## [Goal]
Leave out the pictures and copy everything else in the entries exactly.

-- Begin --

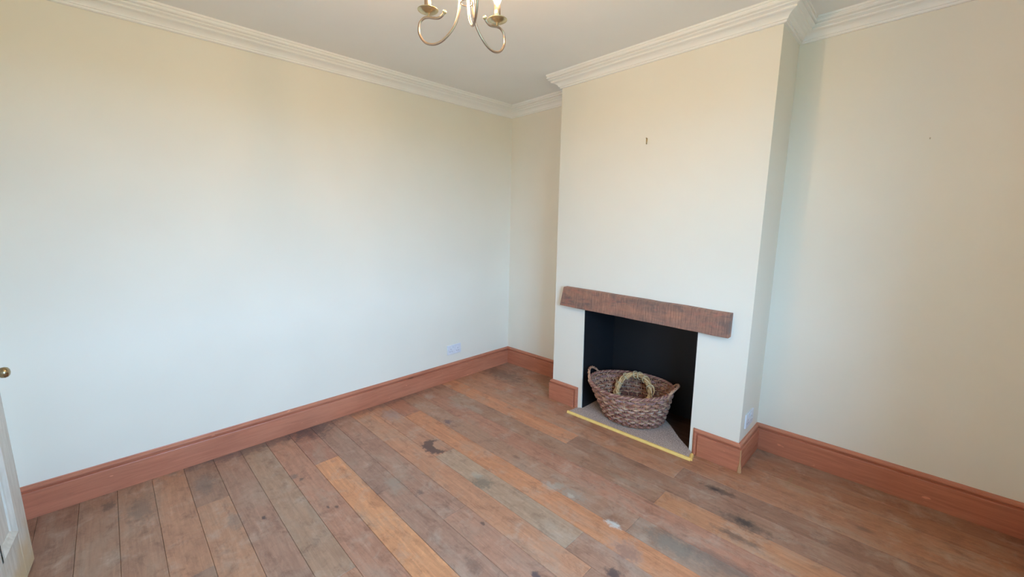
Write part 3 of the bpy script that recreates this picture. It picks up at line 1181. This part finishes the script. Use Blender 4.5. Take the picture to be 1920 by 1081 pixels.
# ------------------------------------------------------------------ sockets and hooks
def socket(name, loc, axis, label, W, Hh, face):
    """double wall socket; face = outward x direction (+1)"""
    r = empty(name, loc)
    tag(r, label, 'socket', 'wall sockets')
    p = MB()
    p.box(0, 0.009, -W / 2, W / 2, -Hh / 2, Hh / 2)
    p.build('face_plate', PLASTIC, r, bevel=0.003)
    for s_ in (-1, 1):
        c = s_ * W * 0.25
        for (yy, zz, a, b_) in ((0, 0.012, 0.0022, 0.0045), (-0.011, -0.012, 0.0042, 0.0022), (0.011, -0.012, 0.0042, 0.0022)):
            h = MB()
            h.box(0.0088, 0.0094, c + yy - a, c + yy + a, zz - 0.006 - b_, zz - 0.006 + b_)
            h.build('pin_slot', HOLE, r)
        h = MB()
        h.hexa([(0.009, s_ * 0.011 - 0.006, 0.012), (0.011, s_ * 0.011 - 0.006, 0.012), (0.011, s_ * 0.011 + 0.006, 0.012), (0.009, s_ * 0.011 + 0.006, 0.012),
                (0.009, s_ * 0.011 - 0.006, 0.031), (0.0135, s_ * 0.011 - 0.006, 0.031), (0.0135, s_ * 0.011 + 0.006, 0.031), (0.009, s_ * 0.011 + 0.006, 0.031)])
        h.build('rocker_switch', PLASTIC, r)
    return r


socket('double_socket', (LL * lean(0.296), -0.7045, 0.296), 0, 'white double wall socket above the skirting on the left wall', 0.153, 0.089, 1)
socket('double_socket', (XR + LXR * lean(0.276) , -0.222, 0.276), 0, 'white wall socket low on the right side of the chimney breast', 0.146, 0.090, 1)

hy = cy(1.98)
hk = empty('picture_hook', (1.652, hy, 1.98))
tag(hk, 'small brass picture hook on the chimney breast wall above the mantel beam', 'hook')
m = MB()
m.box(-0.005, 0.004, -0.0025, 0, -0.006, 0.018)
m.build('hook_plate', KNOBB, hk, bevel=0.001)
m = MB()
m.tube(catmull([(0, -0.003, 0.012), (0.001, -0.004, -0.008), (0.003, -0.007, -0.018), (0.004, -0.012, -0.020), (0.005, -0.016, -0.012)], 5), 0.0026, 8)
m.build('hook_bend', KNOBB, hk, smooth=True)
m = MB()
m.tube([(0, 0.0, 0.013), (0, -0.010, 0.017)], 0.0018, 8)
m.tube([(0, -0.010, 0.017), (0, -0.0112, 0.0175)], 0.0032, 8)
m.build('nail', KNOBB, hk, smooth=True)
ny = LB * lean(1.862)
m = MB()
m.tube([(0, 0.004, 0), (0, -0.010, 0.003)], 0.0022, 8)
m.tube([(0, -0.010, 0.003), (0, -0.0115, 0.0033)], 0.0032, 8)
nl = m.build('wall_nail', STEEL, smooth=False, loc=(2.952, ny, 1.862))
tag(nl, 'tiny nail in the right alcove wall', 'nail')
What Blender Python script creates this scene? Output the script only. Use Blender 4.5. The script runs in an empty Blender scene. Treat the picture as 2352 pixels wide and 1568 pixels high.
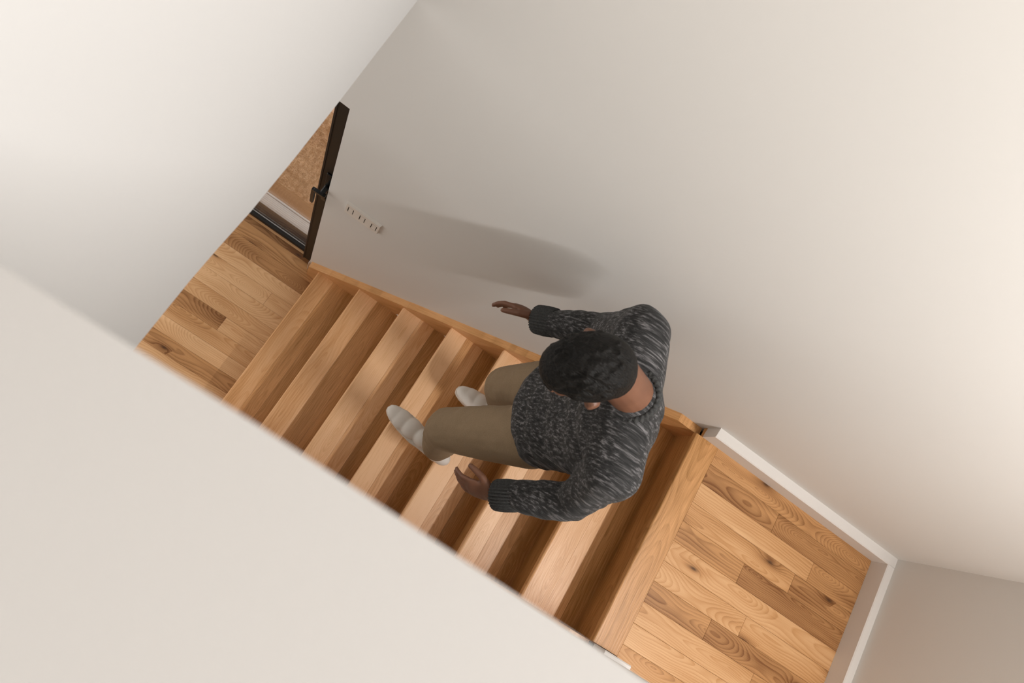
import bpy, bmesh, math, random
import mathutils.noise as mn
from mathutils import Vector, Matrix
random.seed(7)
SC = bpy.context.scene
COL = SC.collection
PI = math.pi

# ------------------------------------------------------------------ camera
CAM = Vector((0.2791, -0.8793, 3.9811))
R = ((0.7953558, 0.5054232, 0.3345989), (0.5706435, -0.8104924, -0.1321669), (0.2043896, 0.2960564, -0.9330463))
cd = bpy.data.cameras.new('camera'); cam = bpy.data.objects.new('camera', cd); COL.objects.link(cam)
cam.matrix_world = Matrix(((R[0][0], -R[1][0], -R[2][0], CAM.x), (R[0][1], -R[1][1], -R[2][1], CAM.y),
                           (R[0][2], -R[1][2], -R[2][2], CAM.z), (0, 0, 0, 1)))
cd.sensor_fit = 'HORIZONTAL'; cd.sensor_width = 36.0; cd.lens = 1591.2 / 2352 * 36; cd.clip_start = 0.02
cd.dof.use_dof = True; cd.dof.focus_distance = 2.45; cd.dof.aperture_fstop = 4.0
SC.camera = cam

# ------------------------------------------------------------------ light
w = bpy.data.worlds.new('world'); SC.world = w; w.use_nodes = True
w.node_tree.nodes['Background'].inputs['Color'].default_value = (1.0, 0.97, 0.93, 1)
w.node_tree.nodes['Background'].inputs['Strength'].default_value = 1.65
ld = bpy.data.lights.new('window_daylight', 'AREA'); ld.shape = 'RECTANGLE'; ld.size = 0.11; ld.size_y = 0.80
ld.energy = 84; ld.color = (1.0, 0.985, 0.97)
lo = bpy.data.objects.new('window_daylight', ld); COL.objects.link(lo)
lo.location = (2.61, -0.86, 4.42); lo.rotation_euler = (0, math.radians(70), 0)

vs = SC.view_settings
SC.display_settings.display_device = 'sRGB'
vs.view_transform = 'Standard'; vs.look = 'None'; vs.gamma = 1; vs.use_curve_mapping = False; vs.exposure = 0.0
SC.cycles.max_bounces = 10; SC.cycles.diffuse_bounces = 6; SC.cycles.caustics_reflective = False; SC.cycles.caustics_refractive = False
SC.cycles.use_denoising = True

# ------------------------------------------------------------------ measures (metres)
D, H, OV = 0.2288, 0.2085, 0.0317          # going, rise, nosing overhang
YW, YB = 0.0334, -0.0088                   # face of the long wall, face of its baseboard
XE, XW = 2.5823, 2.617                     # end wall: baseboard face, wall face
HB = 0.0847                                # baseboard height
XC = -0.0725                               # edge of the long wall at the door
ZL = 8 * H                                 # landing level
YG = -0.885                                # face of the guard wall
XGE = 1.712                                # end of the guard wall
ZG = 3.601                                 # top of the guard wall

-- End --

## [Task solution]
Write part 3 of the bpy script that recreates this picture. It picks up at line 1181. This part finishes the script. Use Blender 4.5. Take the picture to be 1920 by 1081 pixels.
# ------------------------------------------------------------------ sockets and hooks
def socket(name, loc, axis, label, W, Hh, face):
    """double wall socket; face = outward x direction (+1)"""
    r = empty(name, loc)
    tag(r, label, 'socket', 'wall sockets')
    p = MB()
    p.box(0, 0.009, -W / 2, W / 2, -Hh / 2, Hh / 2)
    p.build('face_plate', PLASTIC, r, bevel=0.003)
    for s_ in (-1, 1):
        c = s_ * W * 0.25
        for (yy, zz, a, b_) in ((0, 0.012, 0.0022, 0.0045), (-0.011, -0.012, 0.0042, 0.0022), (0.011, -0.012, 0.0042, 0.0022)):
            h = MB()
            h.box(0.0088, 0.0094, c + yy - a, c + yy + a, zz - 0.006 - b_, zz - 0.006 + b_)
            h.build('pin_slot', HOLE, r)
        h = MB()
        h.hexa([(0.009, s_ * 0.011 - 0.006, 0.012), (0.011, s_ * 0.011 - 0.006, 0.012), (0.011, s_ * 0.011 + 0.006, 0.012), (0.009, s_ * 0.011 + 0.006, 0.012),
                (0.009, s_ * 0.011 - 0.006, 0.031), (0.0135, s_ * 0.011 - 0.006, 0.031), (0.0135, s_ * 0.011 + 0.006, 0.031), (0.009, s_ * 0.011 + 0.006, 0.031)])
        h.build('rocker_switch', PLASTIC, r)
    return r


socket('double_socket', (LL * lean(0.296), -0.7045, 0.296), 0, 'white double wall socket above the skirting on the left wall', 0.153, 0.089, 1)
socket('double_socket', (XR + LXR * lean(0.276) , -0.222, 0.276), 0, 'white wall socket low on the right side of the chimney breast', 0.146, 0.090, 1)

hy = cy(1.98)
hk = empty('picture_hook', (1.652, hy, 1.98))
tag(hk, 'small brass picture hook on the chimney breast wall above the mantel beam', 'hook')
m = MB()
m.box(-0.005, 0.004, -0.0025, 0, -0.006, 0.018)
m.build('hook_plate', KNOBB, hk, bevel=0.001)
m = MB()
m.tube(catmull([(0, -0.003, 0.012), (0.001, -0.004, -0.008), (0.003, -0.007, -0.018), (0.004, -0.012, -0.020), (0.005, -0.016, -0.012)], 5), 0.0026, 8)
m.build('hook_bend', KNOBB, hk, smooth=True)
m = MB()
m.tube([(0, 0.0, 0.013), (0, -0.010, 0.017)], 0.0018, 8)
m.tube([(0, -0.010, 0.017), (0, -0.0112, 0.0175)], 0.0032, 8)
m.build('nail', KNOBB, hk, smooth=True)
ny = LB * lean(1.862)
m = MB()
m.tube([(0, 0.004, 0), (0, -0.010, 0.003)], 0.0022, 8)
m.tube([(0, -0.010, 0.003), (0, -0.0115, 0.0033)], 0.0032, 8)
nl = m.build('wall_nail', STEEL, smooth=False, loc=(2.952, ny, 1.862))
tag(nl, 'tiny nail in the right alcove wall', 'nail')
What Blender Python script creates this scene? Output the script only. Use Blender 4.5. The script runs in an empty Blender scene. Treat the picture as 2352 pixels wide and 1568 pixels high.
import bpy, bmesh, math, random
import mathutils.noise as mn
from mathutils import Vector, Matrix
random.seed(7)
SC = bpy.context.scene
COL = SC.collection
PI = math.pi

# ------------------------------------------------------------------ camera
CAM = Vector((0.2791, -0.8793, 3.9811))
R = ((0.7953558, 0.5054232, 0.3345989), (0.5706435, -0.8104924, -0.1321669), (0.2043896, 0.2960564, -0.9330463))
cd = bpy.data.cameras.new('camera'); cam = bpy.data.objects.new('camera', cd); COL.objects.link(cam)
cam.matrix_world = Matrix(((R[0][0], -R[1][0], -R[2][0], CAM.x), (R[0][1], -R[1][1], -R[2][1], CAM.y),
                           (R[0][2], -R[1][2], -R[2][2], CAM.z), (0, 0, 0, 1)))
cd.sensor_fit = 'HORIZONTAL'; cd.sensor_width = 36.0; cd.lens = 1591.2 / 2352 * 36; cd.clip_start = 0.02
cd.dof.use_dof = True; cd.dof.focus_distance = 2.45; cd.dof.aperture_fstop = 4.0
SC.camera = cam

# ------------------------------------------------------------------ light
w = bpy.data.worlds.new('world'); SC.world = w; w.use_nodes = True
w.node_tree.nodes['Background'].inputs['Color'].default_value = (1.0, 0.97, 0.93, 1)
w.node_tree.nodes['Background'].inputs['Strength'].default_value = 1.65
ld = bpy.data.lights.new('window_daylight', 'AREA'); ld.shape = 'RECTANGLE'; ld.size = 0.11; ld.size_y = 0.80
ld.energy = 84; ld.color = (1.0, 0.985, 0.97)
lo = bpy.data.objects.new('window_daylight', ld); COL.objects.link(lo)
lo.location = (2.61, -0.86, 4.42); lo.rotation_euler = (0, math.radians(70), 0)

vs = SC.view_settings
SC.display_settings.display_device = 'sRGB'
vs.view_transform = 'Standard'; vs.look = 'None'; vs.gamma = 1; vs.use_curve_mapping = False; vs.exposure = 0.0
SC.cycles.max_bounces = 10; SC.cycles.diffuse_bounces = 6; SC.cycles.caustics_reflective = False; SC.cycles.caustics_refractive = False
SC.cycles.use_denoising = True

# ------------------------------------------------------------------ measures (metres)
D, H, OV = 0.2288, 0.2085, 0.0317          # going, rise, nosing overhang
YW, YB = 0.0334, -0.0088                   # face of the long wall, face of its baseboard
XE, XW = 2.5823, 2.617                     # end wall: baseboard face, wall face
HB = 0.0847                                # baseboard height
XC = -0.0725                               # edge of the long wall at the door
ZL = 8 * H                                 # landing level
YG = -0.885                                # face of the guard wall
XGE = 1.712                                # end of the guard wall
ZG = 3.601                                 # top of the guard wall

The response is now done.